Embora os EUA não tenham déficit comercial com o Brasil, nossas possibilidades em relação ao tarifaço podem melhorar com as dificuldades de Trump no momento, que começou com a perda de importantes cidades nas eleições estaduais e municipais como Nova York, o shutdown e, agora, as novas revelações sobre documentos relacionados ao caso Jeffrey Epstein. Isso tem gerado um impacto negativo na base trumpista, causando divisões sem precedentes entre seus seguidores mais fiéis.

Segundo Carlos Gustavo Poggio, professor de Ciência Política do Berea College, esses casos têm provocado rachaduras notáveis no grupo que apoia Trump, especialmente entre os mais alinhados ao movimento Make America Great Again. A possibilidade de uma derrota na Suprema Corte relacionada à questão das tarifas é outro fato que compõe um cenário de crescentes desafios políticos para Trump. Para Thomas Piketty, diretor de pesquisas na École des Hautes Études en Sciences Sociales e professor da Paris School of Economics, autor de O capital no século XXI, Trump expõe as fraquezas do seu neocolonialismo tentando sustentar o sonho de uma prosperidade interna em declínio. Para ele:

“O nacional-capitalismo trumpista gosta de ostentar sua força, mas, na verdade, é frágil e está em apuros. A Europa tem os meios para enfrentá-lo, desde que recupere a confiança em si mesma, estabeleça novas alianças e analise calmamente as vantagens e os limites desta matriz ideológica”.

O Produto Interno Bruto (PIB) americano — que abrange todos os bens e serviços produzidos na economia — registrou uma taxa anualizada de -0,2% no primeiro trimestre do ano, de acordo com a estimativa do Departamento do Comércio, divulgada recentemente e mostrando uma tendência inicial da queda do PIB em 0,3%. As tarifas de Trump levaram empresas e consumidores americanos a antecipar compras para evitar possíveis choques de preços, decorrente das taxas, aumentando ainda mais as importações.

Os Estados Unidos enfrentam atualmente uma profunda crise política e social. O país se encontra polarizado como há muito tempo não ocorria. As eleições estaduais e municipais deste ano comprovaram isso. Os democratas obtiveram vitórias em relação aos republicanos em vários estados e municípios.
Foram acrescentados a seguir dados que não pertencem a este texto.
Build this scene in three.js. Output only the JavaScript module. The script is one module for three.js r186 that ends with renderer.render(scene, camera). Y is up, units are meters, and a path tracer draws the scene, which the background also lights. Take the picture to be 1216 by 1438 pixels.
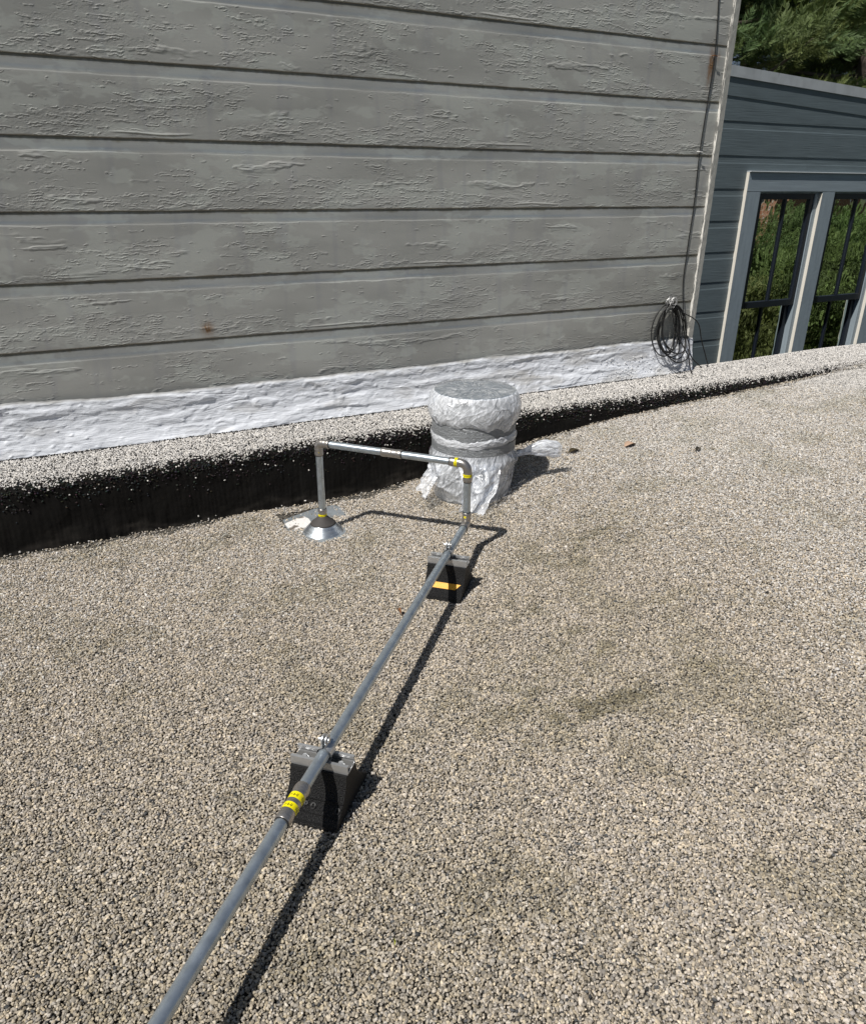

O democrata Zohran Mamdani venceu a eleição para prefeito em Nova York, desafiando Trump ao afirmar, logo em seu primeiro discurso depois de eleito, que a cidade continuará sendo uma metrópole de imigrantes, construída por imigrantes e alimentada por imigrantes.

Mamdani, que se declara socialista, propôs congelar o aluguel de apartamentos regulados pela prefeitura, além de tornar ônibus e creches gratuitos. Se vai conseguir ou não é outro problema, mas o fato é que ele, segundo Timothy Shenk, professor da Universidade da Cidade de Nova York, usou a mesma estratégia de Trump em 2024: explorou a frustração do eleitor com a economia e com o custo de vida.

A vitória dos democratas nas eleições expôs a insatisfação de uma parcela dos americanos com o governo Trump. Em Nova Jersey, a democrata Mikie Sherrill venceu a eleição para o governo do estado. Na Virgínia, hoje governada por um republicano, foi também uma democrata, Abigail Spanberger, quem ganhou. As duas têm perfil mais moderado que Mamdani.

*Luiz Holanda, advogado e professor universitário.